Lapham responded to the AVOT assault by denouncing Bennett as a "wrong-headed jingo" who launched AVOT as a "front organization for the hard neo-con right," which has gained tremendous power inside the Bush Pentagon and in the Office of Vice President Dick Cheney. "This is the war-monger crowd," he charged, noting that AVOT gurus Bennett and Gaffney were signators to an open letter to President Bush, issued within days of the 9/11 attack, demanding that the United States not only bomb Osama bin Laden and al-Qaeda to oblivion, but also launch war on Iraq, Iran, Syria, Lebanon, and the Palestinian Authority.

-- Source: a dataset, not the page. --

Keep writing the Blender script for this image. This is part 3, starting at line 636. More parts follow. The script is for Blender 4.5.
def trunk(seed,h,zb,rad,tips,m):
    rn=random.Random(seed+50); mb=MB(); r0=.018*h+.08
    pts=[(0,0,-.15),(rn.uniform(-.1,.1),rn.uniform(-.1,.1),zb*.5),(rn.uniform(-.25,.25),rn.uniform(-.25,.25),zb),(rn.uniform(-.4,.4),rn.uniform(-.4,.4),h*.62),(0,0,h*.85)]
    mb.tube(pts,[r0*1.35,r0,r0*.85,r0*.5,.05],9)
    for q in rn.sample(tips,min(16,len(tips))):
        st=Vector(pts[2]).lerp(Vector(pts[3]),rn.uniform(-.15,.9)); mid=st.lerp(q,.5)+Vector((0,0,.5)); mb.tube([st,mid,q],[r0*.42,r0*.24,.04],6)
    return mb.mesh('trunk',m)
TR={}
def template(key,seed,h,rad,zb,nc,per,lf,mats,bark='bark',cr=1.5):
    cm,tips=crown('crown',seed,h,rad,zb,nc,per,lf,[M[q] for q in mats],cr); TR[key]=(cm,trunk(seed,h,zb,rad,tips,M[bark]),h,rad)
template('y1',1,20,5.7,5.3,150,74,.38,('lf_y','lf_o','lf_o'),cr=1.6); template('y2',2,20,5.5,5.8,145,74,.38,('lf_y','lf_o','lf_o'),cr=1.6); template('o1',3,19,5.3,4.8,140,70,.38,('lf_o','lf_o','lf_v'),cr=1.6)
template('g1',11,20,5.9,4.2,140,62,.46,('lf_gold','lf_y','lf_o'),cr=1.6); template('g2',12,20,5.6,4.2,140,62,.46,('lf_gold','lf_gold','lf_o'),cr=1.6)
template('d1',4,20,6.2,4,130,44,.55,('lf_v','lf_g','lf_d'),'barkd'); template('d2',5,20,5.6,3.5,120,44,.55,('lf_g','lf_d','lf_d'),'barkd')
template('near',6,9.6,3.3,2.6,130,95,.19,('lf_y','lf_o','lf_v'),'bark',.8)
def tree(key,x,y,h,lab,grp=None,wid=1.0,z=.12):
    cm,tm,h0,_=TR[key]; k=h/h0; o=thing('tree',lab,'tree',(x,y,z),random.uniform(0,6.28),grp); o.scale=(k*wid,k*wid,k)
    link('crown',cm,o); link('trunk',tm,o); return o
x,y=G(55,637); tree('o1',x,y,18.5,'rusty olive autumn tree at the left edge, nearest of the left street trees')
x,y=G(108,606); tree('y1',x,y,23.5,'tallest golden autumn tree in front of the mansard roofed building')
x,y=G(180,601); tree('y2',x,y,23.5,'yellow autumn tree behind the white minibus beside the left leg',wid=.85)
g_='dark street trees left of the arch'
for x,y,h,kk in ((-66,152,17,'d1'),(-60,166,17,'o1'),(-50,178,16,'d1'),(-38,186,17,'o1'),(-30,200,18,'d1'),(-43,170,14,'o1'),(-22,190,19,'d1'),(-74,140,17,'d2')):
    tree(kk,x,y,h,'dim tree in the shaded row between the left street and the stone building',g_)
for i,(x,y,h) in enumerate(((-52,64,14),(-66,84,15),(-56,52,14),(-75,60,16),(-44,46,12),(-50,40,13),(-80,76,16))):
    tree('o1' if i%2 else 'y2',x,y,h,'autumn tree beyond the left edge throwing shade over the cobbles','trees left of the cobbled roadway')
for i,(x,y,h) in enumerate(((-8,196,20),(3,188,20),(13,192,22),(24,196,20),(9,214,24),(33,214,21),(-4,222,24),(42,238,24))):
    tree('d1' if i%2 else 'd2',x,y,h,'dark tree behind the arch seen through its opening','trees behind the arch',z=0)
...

At the Washington, D.C. press conference launching AVOT, Frank Gaffney, who was investigated in the 1980s as a suspected co-conspirator of Jonathan Jay Pollard, the American convicted of espionage for Israel, mustered up his best Joe McCarthy imitation, ranting to the small audience that any criticism of the Bush Administration's conduct of the war could be "interpreted in such a way as to hurt national resolve ... [and] embolden the enemy." He urged, "We must pay special attention to friends like Saudi Arabia and Egypt whose ongoing use of media are creating problems for our allies"—an obvious reference to Israel. Weeks after the press conference, Ariel Sharon ordered the full-scale Israeli Defense Forces invasion of the West Bank, which, by the admission of Sharon's spokesman Ra'anan Gissen, was explicitly modelled on the Nazi massacre of the Jewish resistance in the Warsaw Ghetto in the Spring of 1943.
In the crazed world of ACTA and AVOT, a criticism of Sharon's Nazi actions is tantamount to treason against America.